Monte Carlo Simulation of Laser Diodes Sub-Poissonian Light Generation

TL;DR

This paper introduces a Monte Carlo simulation method for laser diodes that accurately models sub-Poissonian light generation, revealing new effects at high power levels and improving understanding of laser noise characteristics.

Contribution

The paper presents a detailed Monte Carlo simulation capturing electron, hole, and photon dynamics in laser diodes, including effects at high power levels not well described by existing theory.

Findings

Simulation reproduces known noise theory results under good thermal contact.

At high power, spectral-hole burning and temperature fluctuations reduce sub-Poissonian noise.

The spectral density of photo-current narrows with increasing optical power.

Abstract

When laser diodes are driven by high-impedance electrical sources the variance of the number of photo-detection events counted over large time durations is less than the average number of events (sub-Poissonian light). The paper presents a Monte Carlo simulation that keeps track of each level occupancy (0 or 1) in the conduction and valence bands, and of the number of light quanta in the optical cavity.
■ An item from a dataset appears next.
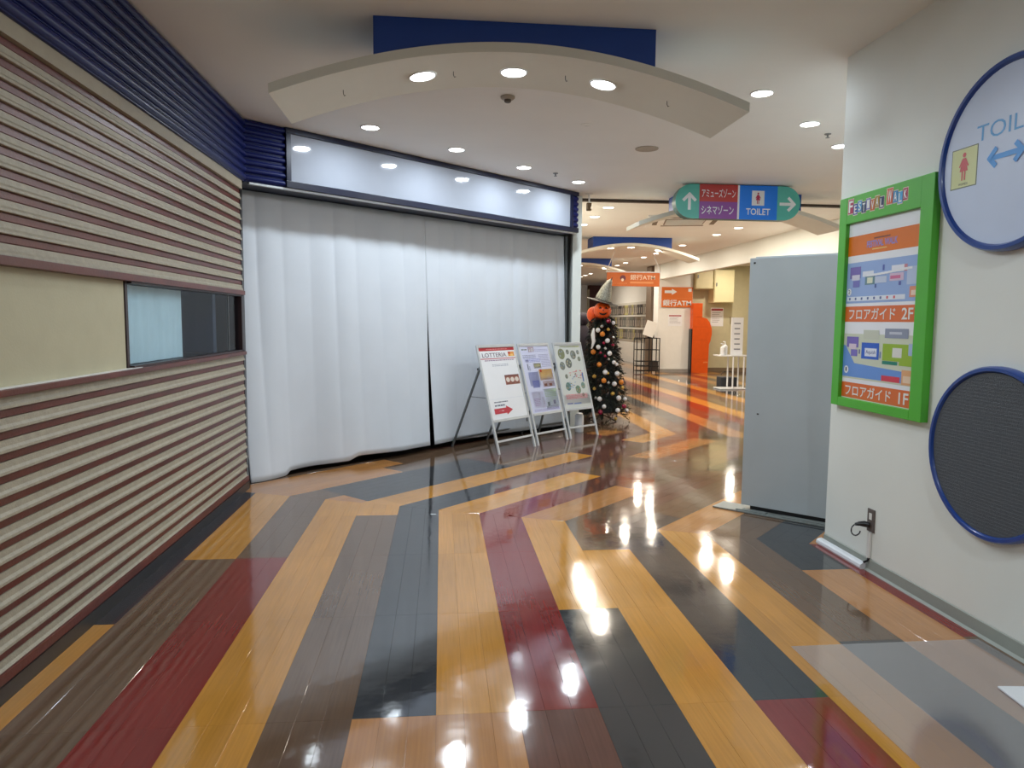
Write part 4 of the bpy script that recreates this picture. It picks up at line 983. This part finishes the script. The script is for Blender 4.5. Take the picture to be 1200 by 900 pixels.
# ------------------------------------------------------------------ far hall
hs = thing('hanging_bank_sign', 'orange bank ATM sign hanging on two white cords in the far hall', 'sign', (4.65,17.0,2.35))
mb = MB(); mb.box((-0.655,0,0.005),(0.655,0.03,0.335), orange_m, 0.004); b = mb.build('board', hs)
mb = MB(); mb.text('銀行ATM',-0.08,0.16,0.54,0.29,-0.002,mat('sign_cream',srgb(240,214,190),0.4,0),0.012); mb.rect(-0.08,0.075,0.5,0.12,-0.002,mat('sign_soft',srgb(228,150,90),0.4,0)); mb.text('CASH CORNER',-0.6,0.06,-0.15,0.09,-0.002,MATS['sign_soft'])
mb.disc(-0.26,0.20,0.07,-0.002,mat('print_110_40_60',srgb(110,40,60),0.4,0),20); mb.disc(-0.27,0.16,0.035,-0.003,MATS['sign_cream'],16); mb.build('print', b)
mb = MB(); mb.box((-0.68,0,0.336),(0.68,0.03,0.362), whiteg, 0.003); mb.build('top_bar', hs)
for sgn in (-1,1):
    mb = MB(); mb.tube([(sgn*0.665,0.015,0.36),(sgn*0.47,0.015,0.848)], 0.011, whiteg, 6); mb.build('cord', hs)
as_ = thing('column_bank_sign', 'orange bank ATM sign with white arrow on the white column', 'sign', (6.50,20.595,1.93))
mb = MB(); mb.box((0,-0.03,0),(0.94,0,0.60), orange_m, 0.003); b = mb.build('board', as_)
mb = MB(); mb.text('銀行ATM',0.03,0.04,0.90,0.23,-0.032,whiteg,0.02)
mb.quad([(0.08,-0.032,0.42),(0.30,-0.032,0.42),(0.30,-0.032,0.37),(0.46,-0.032,0.46),(0.30,-0.032,0.55),(0.30,-0.032,0.50),(0.08,-0.032,0.50)], whiteg)
mb.rect(0.80,0.47,0.90,0.56,-0.032,whiteg); mb.rect(0.02,0.27,0.92,0.275,-0.032,mat('sign_soft',(0,0,0))); mb.build('print', b)
def notice(x, y, z, w_, h_, label, s=1):
    t = thing('paper_notice', label, 'notice', (x,y,z))
    mb = MB(); mb.box((0,-0.006,0),(w_,-0.001,h_), paper_m)
    mb.rect(0.05*w_,0.84*h_,0.95*w_,0.95*h_,-0.0075,pm((170,60,70)))
    for i in range(6): mb.rect(0.1*w_,h_*(0.72-0.1*i),w_*rnd.uniform(.6,.92),h_*(0.745-0.1*i),-0.0075,pm((160,160,166)))
    mb.build('sheet', t)
notice(6.72,20.6,1.38,0.42,0.34, 'white paper notice with red heading on the white column')
notice(8.14,20.9,1.38,0.40,0.56, 'tall notice with red heading on the cream alcove wall')
# orange cash machine
atm = thing('cash_machine', 'orange bank cash machine standing right of the white column', 'cash machine', (7.66,20.38,0), 0)
mb = MB(); pf = [(-0.26,0.0),(0.24,0.0),(0.26,0.85),(0.30,0.95),(0.335,1.15),(0.33,1.30),(0.27,1.48),(0.18,1.60),(0.05,1.64),(-0.26,1.64)]
mb.prism(pf[::-1], 'y', 0, 0.5, orange2); mb.build('body', atm)
mb = MB(); mb.box((-0.26,0.0,1.641),(0.03,0.5,2.06), orange2, 0.01); mb.build('top_tower', atm)
for z_ in (0.40,0.97,1.36):
    mb = MB(); mb.rect(-0.24,z_,0.2,z_+0.005,-0.002,pm((170,60,10))); mb.build('seam', atm)
mb = MB(); mb.text('ATM',0.10,0.29,0.22,0.33,-0.002,mat('print_230_160_90',srgb(240,190,130),0.4,0)); mb.build('lettering', atm)
mb = MB(); mb.box((-0.30,0.0,0),(-0.265,0.2,1.3), black_m); mb.build('gap_shade', atm)  # solid black strip in place of the shaded gap beside the machine
# wall boxes
for (x,z0,w_,h_,lab,ma) in ((7.48,2.48,0.54,0.62,'beige wall box above the cash machine',mat('box_beige',srgb(206,196,156),0.5,0.03)),(8.05,2.08,0.62,0.97,'bright cream electrical cabinet high on the alcove wall',mat('box_cream',srgb(232,224,180),0.45,0.02))):
    t = thing('wall_cabinet', lab, 'cabinet', (x,20.45,z0))
    mb = MB(); mb.box((0,0.02,0),(w_,0.44,h_), ma, 0.01); mb.build('body', t)
    mb = MB(); mb.box((0.02,0,0.02),(w_-0.02,0.019,h_-0.02), ma, 0.004); d = mb.build('door', t)
    mb = MB(); mb.box((0.05,-0.02,h_*0.5),(0.08,-0.001,h_*0.5+0.1), greym); mb.build('handle', d)
ip = thing('intercom_plate', 'small grey plate on the cream alcove wall', 'wall plate', (8.75,20.899,1.45))
mb = MB(); mb.box((0,-0.03,0),(0.14,-0.001,0.22), mat('plate_grey',srgb(170,160,130),0.5), 0.004); mb.build('plate', ip)
# sanitizer stand
st = thing('sanitizer_stand', 'white metal stand with a tall printed sign beside the grey partition', 'stand', (6.45,15.4,0))
for nm,a,b in (('table_top',(-0.28,-0.18,0.745),(0.42,0.2,0.77)),('base_plate',(-0.25,-0.2,0.005),(0.42,0.22,0.03))):
    mb = MB(); mb.box(a,b,whiteg,0.004); mb.build(nm, st)
for x,y in ((0.05,-0.15),(0.05,0.15),(0.30,-0.15),(0.30,0.15)):
    mb = MB(); mb.tube([(x,y,0.031),(x,y,0.744)], 0.018, whiteg, 10); mb.build('post', st)
sg = thing('sign_sheet', 'tall white printed sign sheet upright on the white stand', 'sign', (6.45,15.35,0.771))
mb = MB(); mb.box((0.02,0,0),(0.30,0.02,0.84), paper_m, 0.003); b = mb.build('sheet', sg)
mb = MB()
for i in range(6): mb.rect(0.08+rnd.uniform(0,.03),0.12+0.115*i,0.22+rnd.uniform(0,.04),0.145+0.115*i,-0.002,pm((120,124,136)))
mb.build('print', b)
for (x,y,h,lab) in ((6.28,15.33,0.24,'white pump bottle at the front of the white stand'),(6.38,15.45,0.28,'taller white pump bottle beside the printed sign')):
    t = thing('pump_bottle', lab, 'bottle', (x,y,0.771))
    mb = MB(); mb.lathe([(0.05,0),(0.055,0.01),(0.055,h*0.7),(0.02,h*0.82),(0.018,h*0.9),(0.002,h*0.9)], whiteg, 16); mb.build('body', t, smooth=True)
    mb = MB(); mb.tube([(0,0,h*0.9),(0,0,h*1.05),(-0.05,0,h*1.05)], 0.012, whiteg, 8); mb.build('pump', t)
bg = thing('dark_bin', 'small dark container on the floor behind the white stand', 'bin', (6.72,16.1,0))
mb = MB(); mb.box((-0.2,-0.15,0),(0.2,0.15,0.22), mat('bin_dark',srgb(50,56,66),0.5), 0.02); mb.build('body', bg)
mb = MB(); mb.tube([(-0.16,0,0.26),(-0.1,0,0.34),(0.1,0,0.34),(0.16,0,0.26)], 0.01, black_m, 6); mb.build('handle', bg)
# wire rack
rk = thing('wire_rack', 'black wire rack in front of the brown pillar', 'rack', (6.03,20.4,0))
for x in (-0.34,-0.12,0.12,0.34):
    for y in (-0.15,0.15):
        mb = MB(); mb.box((x-0.012,y-0.012,0.001),(x+0.012,y+0.012,1.03), black_m); mb.build('post', rk)
for z in (0.06,0.20,0.34,0.68,1.02):
    mb = MB()
    for y in (-0.15,0.15): mb.box((-0.34,y-0.008,z-0.01),(0.34,y+0.008,z+0.01), black_m)
    for x in (-0.34,-0.2,0,0.2,0.34): mb.box((x-0.005,-0.15,z-0.008),(x+0.005,0.15,z+0.008), black_m)
    mb.build('shelf', rk)
mb = MB(); mb.box((0.13,-0.1,0.071),(0.33,0.12,0.33), mat('rack_box',srgb(60,54,52),0.6)); tag(mb.build('dark_box', None, (6.03,20.4,0)), 'dark box on the bottom shelf of the wire rack', 'box')
ea = thing('display_card', 'pale leaning display card on top of the wire rack', 'card', (6.03,20.4,1.032))
mb = MB(); mb.M = Matrix.Rotation(math.radians(18),4,'Y'); mb.box((-0.16,-0.02,0.05),(0.16,-0.005,0.50), white_m); mb.build('card', ea)
mb = MB(); mb.prism([(0.02,0.0),(0.22,0.0),(0.20,0.2),(0.13,0.34)], 'y', 0.0, 0.06, black_m); mb.build('prop', ea)
# gallery of portraits along the white wall
pb = thing('photo_board', 'long wall display of small portrait prints in three rows', 'photo display', (7.0,23.1,0.8), RZ)
gw = 6.2
mb = MB(); mb.box((-gw,-0.03,0),(0,-0.001,1.40), mat('display_grey',srgb(206,204,196),0.5)); mb.build('backing', pb)
pr_ = random.Random(5); pcs = [(96,92,88),(140,134,128),(70,66,64),(170,164,150),(120,104,84),(190,184,120),(110,116,110)]
pms = []
for c in pcs:
    mb = MB(); mb.box((0,0,0),(0.20,0.012,0.36), pm(c)); mb.rect(0.03,0.05,0.10,0.25,-0.002,pm((206,196,186))); mb.rect(0.12,0.08,0.17,0.30,-0.002,pm((60,58,60))); o = mb.build('portrait', pb, (-gw+0.05,-0.045,0.05)); pms.append(o.data)
for r_ in range(3):
    for i in range(25):
        if r_ == 0 and i == 0: continue
        inst(pr_.choice(pms), 'portrait', pb, (-gw+0.05+i*0.245, -0.045, 0.05+r_*0.45))
for r_ in range(2):
    mb = MB(); mb.box((-gw,-0.07,0.435+r_*0.45),(0,-0.031,0.455+r_*0.45), white_m); mb.build('ledge', pb)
When there is good electron-lattice thermal contact the electron and hole temperatures remain equal to that of the lattice. In that case, elementary laser-diode noise theory results are accurately reproduced by the simulation. But when the thermal contact is poor (or, almost equivalently, at high power levels) new effects occur (spectral-hole burning, temperature fluctuations, statistical fluctuations of the optical gain) that are difficult to handle theoretically. Our numerical simulation shows that the frequency domain over which the photo-current spectral density is below the shot-noise level becomes narrower as the optical power increases.